Restate the whole listing exactly.

Available data ->
[Begin]

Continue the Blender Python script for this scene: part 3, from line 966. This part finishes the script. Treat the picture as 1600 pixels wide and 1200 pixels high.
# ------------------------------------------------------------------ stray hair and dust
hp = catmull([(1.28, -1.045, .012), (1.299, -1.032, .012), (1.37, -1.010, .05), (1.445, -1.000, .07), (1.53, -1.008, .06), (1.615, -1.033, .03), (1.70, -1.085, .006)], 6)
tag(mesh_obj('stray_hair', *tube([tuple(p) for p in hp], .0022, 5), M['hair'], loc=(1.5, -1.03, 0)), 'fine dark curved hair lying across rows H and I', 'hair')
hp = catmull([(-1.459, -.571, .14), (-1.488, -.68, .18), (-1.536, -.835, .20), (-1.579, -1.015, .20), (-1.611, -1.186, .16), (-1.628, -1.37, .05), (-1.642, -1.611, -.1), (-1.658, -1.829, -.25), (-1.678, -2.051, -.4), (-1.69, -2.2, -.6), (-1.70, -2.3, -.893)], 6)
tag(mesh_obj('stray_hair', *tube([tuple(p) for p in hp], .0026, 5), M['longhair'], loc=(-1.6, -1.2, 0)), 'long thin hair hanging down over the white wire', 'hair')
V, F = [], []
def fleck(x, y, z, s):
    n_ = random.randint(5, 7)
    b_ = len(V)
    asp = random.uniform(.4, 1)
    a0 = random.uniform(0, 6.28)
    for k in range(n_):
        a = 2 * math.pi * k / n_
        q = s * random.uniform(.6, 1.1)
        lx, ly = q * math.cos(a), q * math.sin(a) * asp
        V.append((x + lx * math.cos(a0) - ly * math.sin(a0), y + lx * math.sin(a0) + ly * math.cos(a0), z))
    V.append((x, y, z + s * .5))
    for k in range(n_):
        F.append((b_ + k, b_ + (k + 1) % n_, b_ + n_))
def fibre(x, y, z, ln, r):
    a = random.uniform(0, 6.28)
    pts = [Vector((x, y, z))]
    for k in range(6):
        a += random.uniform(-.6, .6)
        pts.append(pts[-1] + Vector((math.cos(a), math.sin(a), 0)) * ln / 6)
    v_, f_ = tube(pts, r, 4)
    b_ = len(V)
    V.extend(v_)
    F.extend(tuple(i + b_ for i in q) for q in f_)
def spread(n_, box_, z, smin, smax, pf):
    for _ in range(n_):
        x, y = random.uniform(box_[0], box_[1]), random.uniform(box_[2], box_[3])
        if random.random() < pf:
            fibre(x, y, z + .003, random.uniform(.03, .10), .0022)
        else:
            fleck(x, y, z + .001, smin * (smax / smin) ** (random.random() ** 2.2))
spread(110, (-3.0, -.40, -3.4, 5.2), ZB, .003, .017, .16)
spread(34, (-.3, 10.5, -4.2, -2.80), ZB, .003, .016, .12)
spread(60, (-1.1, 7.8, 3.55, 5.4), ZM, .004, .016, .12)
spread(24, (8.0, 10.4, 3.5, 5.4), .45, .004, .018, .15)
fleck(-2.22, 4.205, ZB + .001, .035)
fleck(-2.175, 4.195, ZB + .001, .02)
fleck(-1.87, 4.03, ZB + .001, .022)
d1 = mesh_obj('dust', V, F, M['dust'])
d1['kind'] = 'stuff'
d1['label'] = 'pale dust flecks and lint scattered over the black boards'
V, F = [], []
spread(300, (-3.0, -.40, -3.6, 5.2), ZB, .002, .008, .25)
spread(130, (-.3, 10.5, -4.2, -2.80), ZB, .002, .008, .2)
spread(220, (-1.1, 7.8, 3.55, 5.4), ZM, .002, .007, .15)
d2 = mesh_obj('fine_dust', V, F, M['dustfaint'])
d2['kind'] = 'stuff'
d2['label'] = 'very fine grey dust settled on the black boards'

[End]

Solution ->
Continue the Blender Python script for this scene: part 3, from line 966. This part finishes the script. Treat the picture as 1600 pixels wide and 1200 pixels high.
# ------------------------------------------------------------------ stray hair and dust
hp = catmull([(1.28, -1.045, .012), (1.299, -1.032, .012), (1.37, -1.010, .05), (1.445, -1.000, .07), (1.53, -1.008, .06), (1.615, -1.033, .03), (1.70, -1.085, .006)], 6)
tag(mesh_obj('stray_hair', *tube([tuple(p) for p in hp], .0022, 5), M['hair'], loc=(1.5, -1.03, 0)), 'fine dark curved hair lying across rows H and I', 'hair')
hp = catmull([(-1.459, -.571, .14), (-1.488, -.68, .18), (-1.536, -.835, .20), (-1.579, -1.015, .20), (-1.611, -1.186, .16), (-1.628, -1.37, .05), (-1.642, -1.611, -.1), (-1.658, -1.829, -.25), (-1.678, -2.051, -.4), (-1.69, -2.2, -.6), (-1.70, -2.3, -.893)], 6)
tag(mesh_obj('stray_hair', *tube([tuple(p) for p in hp], .0026, 5), M['longhair'], loc=(-1.6, -1.2, 0)), 'long thin hair hanging down over the white wire', 'hair')
V, F = [], []
def fleck(x, y, z, s):
    n_ = random.randint(5, 7)
    b_ = len(V)
    asp = random.uniform(.4, 1)
    a0 = random.uniform(0, 6.28)
    for k in range(n_):
        a = 2 * math.pi * k / n_
        q = s * random.uniform(.6, 1.1)
        lx, ly = q * math.cos(a), q * math.sin(a) * asp
        V.append((x + lx * math.cos(a0) - ly * math.sin(a0), y + lx * math.sin(a0) + ly * math.cos(a0), z))
    V.append((x, y, z + s * .5))
    for k in range(n_):
        F.append((b_ + k, b_ + (k + 1) % n_, b_ + n_))
def fibre(x, y, z, ln, r):
    a = random.uniform(0, 6.28)
    pts = [Vector((x, y, z))]
    for k in range(6):
        a += random.uniform(-.6, .6)
        pts.append(pts[-1] + Vector((math.cos(a), math.sin(a), 0)) * ln / 6)
    v_, f_ = tube(pts, r, 4)
    b_ = len(V)
    V.extend(v_)
    F.extend(tuple(i + b_ for i in q) for q in f_)
def spread(n_, box_, z, smin, smax, pf):
    for _ in range(n_):
        x, y = random.uniform(box_[0], box_[1]), random.uniform(box_[2], box_[3])
        if random.random() < pf:
            fibre(x, y, z + .003, random.uniform(.03, .10), .0022)
        else:
            fleck(x, y, z + .001, smin * (smax / smin) ** (random.random() ** 2.2))
spread(110, (-3.0, -.40, -3.4, 5.2), ZB, .003, .017, .16)
spread(34, (-.3, 10.5, -4.2, -2.80), ZB, .003, .016, .12)
spread(60, (-1.1, 7.8, 3.55, 5.4), ZM, .004, .016, .12)
spread(24, (8.0, 10.4, 3.5, 5.4), .45, .004, .018, .15)
fleck(-2.22, 4.205, ZB + .001, .035)
fleck(-2.175, 4.195, ZB + .001, .02)
fleck(-1.87, 4.03, ZB + .001, .022)
d1 = mesh_obj('dust', V, F, M['dust'])
d1['kind'] = 'stuff'
d1['label'] = 'pale dust flecks and lint scattered over the black boards'
V, F = [], []
spread(300, (-3.0, -.40, -3.6, 5.2), ZB, .002, .008, .25)
spread(130, (-.3, 10.5, -4.2, -2.80), ZB, .002, .008, .2)
spread(220, (-1.1, 7.8, 3.55, 5.4), ZM, .002, .007, .15)
d2 = mesh_obj('fine_dust', V, F, M['dustfaint'])
d2['kind'] = 'stuff'
d2['label'] = 'very fine grey dust settled on the black boards'